President Trump is up to his ears in the House Republican struggle to repeal and replace Obamacare. So, amid reports of dissension and disarray in the GOP effort, when Trump traveled to Tennessee to address a campaign-style rally in Nashville Wednesday night, what did he do?
He talked about how much he’d rather be cutting taxes.
“I want to get to taxes,” Trump told an enthusiastic crowd at Nashville’s Municipal Auditorium. “I want to cut the hell out of taxes. But before I can do that — I would have loved to put it first, to be honest — there is one more very important thing that we have to do. And we are going to repeal and replace horrible, disastrous Obamacare.”
“We’re going to reduce your taxes,” Trump said earlier. “Big league. Big. Big — and I want to start that process so quickly. Gotta get the health care done, we’ve got to start the tax reductions.”
It did not take a Trump translator to see that the president would rather be tackling tax reform — or perhaps doing a lot of other things — than working on the troubled Obamacare project.
Among the other things Trump covered in his speech before getting to Obamacare: trade, support for law enforcement, the Gorsuch Supreme Court nomination, budget cuts, an increase in defense spending, cutting regulation, reviving the coal industry, the Keystone pipeline, more trade, the Mexican border wall, border security in general, and more.
Trump spoke at length on a Hawaii federal judge’s decision, announced a short time before Trump took the stage, to stop the president’s revised travel ban before it could go in effect.
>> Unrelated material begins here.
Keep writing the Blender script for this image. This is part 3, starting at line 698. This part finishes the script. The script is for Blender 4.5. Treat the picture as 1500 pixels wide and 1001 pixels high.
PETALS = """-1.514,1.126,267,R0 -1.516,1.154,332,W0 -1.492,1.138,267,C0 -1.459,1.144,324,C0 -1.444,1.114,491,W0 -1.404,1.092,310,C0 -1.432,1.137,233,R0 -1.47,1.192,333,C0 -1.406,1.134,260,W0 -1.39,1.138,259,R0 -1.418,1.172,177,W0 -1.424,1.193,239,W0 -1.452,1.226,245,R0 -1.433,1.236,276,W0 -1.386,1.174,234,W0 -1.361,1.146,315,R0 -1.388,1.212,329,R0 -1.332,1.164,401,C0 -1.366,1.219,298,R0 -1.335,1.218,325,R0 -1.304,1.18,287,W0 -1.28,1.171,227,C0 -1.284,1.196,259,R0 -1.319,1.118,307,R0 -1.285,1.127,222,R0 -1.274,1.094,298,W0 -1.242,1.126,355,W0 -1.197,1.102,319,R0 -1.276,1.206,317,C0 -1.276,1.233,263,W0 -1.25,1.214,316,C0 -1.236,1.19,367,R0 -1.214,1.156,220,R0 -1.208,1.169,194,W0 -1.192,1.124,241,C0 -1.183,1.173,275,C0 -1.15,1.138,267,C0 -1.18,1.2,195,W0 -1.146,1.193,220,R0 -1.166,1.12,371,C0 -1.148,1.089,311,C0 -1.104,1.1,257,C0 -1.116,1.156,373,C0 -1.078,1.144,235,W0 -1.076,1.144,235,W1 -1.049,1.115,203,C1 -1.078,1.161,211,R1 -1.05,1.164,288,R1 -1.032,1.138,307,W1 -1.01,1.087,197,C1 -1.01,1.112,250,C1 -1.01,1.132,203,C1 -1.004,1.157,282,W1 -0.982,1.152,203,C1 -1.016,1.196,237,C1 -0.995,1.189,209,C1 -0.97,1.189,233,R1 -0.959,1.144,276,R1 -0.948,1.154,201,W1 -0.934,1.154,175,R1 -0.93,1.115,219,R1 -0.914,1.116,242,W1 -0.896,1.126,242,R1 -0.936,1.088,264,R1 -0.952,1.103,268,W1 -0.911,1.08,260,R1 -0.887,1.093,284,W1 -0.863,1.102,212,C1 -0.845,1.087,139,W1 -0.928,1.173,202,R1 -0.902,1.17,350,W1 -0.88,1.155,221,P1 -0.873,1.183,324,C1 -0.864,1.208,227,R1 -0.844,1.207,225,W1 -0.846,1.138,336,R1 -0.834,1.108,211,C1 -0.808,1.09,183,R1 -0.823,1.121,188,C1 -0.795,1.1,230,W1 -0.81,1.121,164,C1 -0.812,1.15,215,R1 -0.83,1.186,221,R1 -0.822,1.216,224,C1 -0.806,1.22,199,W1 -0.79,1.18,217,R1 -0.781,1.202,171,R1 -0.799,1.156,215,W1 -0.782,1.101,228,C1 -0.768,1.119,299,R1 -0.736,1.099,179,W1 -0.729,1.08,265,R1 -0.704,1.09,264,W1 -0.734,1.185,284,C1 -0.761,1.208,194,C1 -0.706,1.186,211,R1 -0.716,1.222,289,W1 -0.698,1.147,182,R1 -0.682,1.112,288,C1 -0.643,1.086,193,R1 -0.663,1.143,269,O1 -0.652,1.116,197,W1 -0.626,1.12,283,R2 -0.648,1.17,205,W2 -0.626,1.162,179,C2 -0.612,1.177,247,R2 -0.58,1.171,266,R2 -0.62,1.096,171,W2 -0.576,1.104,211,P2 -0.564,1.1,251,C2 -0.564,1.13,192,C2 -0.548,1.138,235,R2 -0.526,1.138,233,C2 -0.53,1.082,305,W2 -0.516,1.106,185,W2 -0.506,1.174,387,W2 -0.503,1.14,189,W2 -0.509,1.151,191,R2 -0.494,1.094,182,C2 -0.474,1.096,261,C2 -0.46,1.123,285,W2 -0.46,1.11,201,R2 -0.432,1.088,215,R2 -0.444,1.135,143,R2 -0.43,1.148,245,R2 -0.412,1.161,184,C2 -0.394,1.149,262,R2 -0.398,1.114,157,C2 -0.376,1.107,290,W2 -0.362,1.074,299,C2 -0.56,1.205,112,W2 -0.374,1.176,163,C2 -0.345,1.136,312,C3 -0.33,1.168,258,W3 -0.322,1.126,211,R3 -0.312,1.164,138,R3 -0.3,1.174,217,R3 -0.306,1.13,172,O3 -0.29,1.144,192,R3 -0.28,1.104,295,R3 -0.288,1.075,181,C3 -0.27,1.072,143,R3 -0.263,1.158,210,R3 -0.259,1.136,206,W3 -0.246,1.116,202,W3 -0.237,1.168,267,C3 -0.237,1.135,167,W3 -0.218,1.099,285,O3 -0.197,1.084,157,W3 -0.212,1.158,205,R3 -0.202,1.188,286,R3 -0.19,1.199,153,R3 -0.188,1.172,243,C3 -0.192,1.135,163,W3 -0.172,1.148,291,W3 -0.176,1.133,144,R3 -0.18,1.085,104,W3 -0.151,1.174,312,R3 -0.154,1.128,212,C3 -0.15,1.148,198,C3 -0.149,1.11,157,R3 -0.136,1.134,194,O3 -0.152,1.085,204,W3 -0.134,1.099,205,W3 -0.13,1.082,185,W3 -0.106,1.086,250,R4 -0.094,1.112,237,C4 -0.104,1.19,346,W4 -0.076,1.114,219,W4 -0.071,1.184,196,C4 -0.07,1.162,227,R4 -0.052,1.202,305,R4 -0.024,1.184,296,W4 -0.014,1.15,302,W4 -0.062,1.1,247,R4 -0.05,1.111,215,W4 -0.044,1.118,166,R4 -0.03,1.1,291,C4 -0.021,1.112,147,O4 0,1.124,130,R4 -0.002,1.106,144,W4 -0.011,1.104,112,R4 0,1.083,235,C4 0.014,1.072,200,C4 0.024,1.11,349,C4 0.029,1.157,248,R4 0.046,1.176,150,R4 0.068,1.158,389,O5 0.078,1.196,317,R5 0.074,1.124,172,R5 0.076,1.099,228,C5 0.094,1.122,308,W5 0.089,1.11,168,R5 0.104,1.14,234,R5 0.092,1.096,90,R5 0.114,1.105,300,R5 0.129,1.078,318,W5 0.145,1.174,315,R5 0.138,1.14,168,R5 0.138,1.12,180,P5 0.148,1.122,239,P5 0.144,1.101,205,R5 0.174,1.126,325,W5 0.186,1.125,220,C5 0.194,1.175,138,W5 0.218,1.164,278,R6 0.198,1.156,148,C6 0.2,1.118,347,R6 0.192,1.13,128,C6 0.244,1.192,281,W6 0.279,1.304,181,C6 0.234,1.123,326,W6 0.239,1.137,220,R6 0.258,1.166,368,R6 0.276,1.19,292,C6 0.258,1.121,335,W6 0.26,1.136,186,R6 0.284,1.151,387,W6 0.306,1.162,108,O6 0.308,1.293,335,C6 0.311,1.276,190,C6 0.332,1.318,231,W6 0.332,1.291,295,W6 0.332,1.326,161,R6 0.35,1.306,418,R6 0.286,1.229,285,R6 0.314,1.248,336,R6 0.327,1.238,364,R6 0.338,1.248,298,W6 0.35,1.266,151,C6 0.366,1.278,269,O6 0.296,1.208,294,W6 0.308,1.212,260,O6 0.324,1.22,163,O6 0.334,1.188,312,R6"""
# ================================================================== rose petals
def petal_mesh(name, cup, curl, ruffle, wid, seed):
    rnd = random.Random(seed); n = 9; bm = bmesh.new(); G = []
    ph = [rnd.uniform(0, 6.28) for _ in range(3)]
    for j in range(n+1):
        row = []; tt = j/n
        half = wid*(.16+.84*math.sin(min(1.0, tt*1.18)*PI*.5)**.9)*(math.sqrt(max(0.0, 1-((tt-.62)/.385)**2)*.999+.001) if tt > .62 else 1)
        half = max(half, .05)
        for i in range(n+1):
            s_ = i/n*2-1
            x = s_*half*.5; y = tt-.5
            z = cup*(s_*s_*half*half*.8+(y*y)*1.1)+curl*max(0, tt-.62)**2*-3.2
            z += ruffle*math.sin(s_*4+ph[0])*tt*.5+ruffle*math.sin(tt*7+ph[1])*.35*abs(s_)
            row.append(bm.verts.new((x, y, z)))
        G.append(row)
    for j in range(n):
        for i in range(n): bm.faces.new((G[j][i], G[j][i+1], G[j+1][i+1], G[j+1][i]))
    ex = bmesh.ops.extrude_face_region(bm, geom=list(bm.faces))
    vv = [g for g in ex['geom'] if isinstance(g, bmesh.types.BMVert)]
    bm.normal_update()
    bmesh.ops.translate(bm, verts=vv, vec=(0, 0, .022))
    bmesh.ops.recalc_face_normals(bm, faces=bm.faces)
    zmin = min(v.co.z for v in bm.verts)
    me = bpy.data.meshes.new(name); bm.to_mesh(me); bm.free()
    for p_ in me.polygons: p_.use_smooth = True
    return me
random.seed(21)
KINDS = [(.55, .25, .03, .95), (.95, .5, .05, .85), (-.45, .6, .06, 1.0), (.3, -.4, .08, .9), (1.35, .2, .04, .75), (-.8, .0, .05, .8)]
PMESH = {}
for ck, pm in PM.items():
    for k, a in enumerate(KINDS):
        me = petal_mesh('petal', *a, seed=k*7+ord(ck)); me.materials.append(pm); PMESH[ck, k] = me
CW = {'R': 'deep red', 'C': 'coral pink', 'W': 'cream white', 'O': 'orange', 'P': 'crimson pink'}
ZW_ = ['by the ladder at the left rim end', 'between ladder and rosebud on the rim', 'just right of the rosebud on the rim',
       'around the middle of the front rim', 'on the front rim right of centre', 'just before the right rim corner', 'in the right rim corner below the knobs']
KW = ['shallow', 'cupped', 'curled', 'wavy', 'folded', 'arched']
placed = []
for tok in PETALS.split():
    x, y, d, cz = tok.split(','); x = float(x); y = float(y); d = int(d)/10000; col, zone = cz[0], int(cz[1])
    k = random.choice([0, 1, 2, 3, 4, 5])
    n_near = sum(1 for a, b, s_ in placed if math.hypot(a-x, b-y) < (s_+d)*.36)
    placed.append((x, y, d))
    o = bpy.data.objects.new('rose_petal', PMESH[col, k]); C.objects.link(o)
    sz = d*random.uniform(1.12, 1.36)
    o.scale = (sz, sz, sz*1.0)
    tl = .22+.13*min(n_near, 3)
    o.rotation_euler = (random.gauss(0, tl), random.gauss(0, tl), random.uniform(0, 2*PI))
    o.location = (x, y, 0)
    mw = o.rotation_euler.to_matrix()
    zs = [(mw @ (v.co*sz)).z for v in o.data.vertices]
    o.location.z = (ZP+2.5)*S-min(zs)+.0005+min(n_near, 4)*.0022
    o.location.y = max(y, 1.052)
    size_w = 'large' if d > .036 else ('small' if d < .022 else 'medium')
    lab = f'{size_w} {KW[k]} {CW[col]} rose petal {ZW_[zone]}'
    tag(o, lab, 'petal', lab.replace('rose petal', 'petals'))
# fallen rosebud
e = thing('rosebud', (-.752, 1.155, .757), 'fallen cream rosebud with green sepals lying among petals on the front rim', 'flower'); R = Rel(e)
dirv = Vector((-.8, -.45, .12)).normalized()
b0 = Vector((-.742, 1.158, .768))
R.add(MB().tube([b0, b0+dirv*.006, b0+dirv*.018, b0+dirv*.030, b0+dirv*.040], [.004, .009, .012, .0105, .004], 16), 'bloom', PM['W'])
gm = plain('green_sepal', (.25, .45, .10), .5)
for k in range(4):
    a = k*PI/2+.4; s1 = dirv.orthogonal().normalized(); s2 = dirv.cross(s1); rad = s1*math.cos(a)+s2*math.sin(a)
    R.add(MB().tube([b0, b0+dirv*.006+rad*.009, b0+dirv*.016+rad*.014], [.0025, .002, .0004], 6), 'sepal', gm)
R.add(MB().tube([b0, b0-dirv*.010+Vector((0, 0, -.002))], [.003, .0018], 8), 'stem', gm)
The president denounced the judge. He vowed to continue his work to keep America safe. He read from the statute that the administration believe empowers him to act. He clearly spoke from the heart.
Obamacare? Not so much.
A few hours before Trump’s speech, House Speaker Paul Ryan said Trump would use the Tennessee appearance to make the case for Obamacare repeal and replacement.
“The president’s going to be talking about this tonight,” Ryan told CNN’s Jake Tapper. “We’re working hand-in-glove with the White House…the president is all-in on this.”
“He just gave a speech in Michigan, and he didn’t mention it once,” Tapper told Ryan.
“That’s because he was going to do CAFE standards,” Ryan said, referring to the government’s auto mileage requirement that was on Trump’s afternoon agenda. “You’re not going to be making an announcement on CAFE standards in Michigan and step all over that story with something on health care. That’s something he’s going to do later, I think in Tennessee, if I’m not mistaken.”
Ryan was right — sort of. Trump did discuss Obamacare in Nashville. But he took his time getting to it — he brought it up nearly 28 minutes into a 38-minute speech — and he made no secret of his impatience with the complicated path House Republicans have chosen to solve the problem of dumping Barack Obama’s signature achievement without any Democratic support and without a filibuster-proof GOP majority in the Senate.
“We’re doing it a different way, a complex way, it’s fine,” Trump said, almost dismissively, of the Obamacare effort. “The end result is when you have phase one, phase two, phase three, it’s going to be great. It’s going to be great. And then — you get on to tax reductions, which I like.”
Trump spent about seven minutes, with a few diversions, talking about Obamacare. Among other things, he warmed hearts in the House leadership when he said, “The House has put forward a plan to repeal and replace Obamacare, based on the principles I outlined in my joint address.”
“Hope everyone heard that,” Ryan spokeswoman AshLee Strong tweeted. And when Trump delivered the pitch — “The House legislation does so much for you” — Strong tweeted a screenshot of Trump’s words.
So yes, Trump did give House Republicans a show of support in the Obamacare fight. But he also sent signal after signal that he’d rather be rid of it. What that says about Trump’s willingness to fight in the long term just isn’t clear.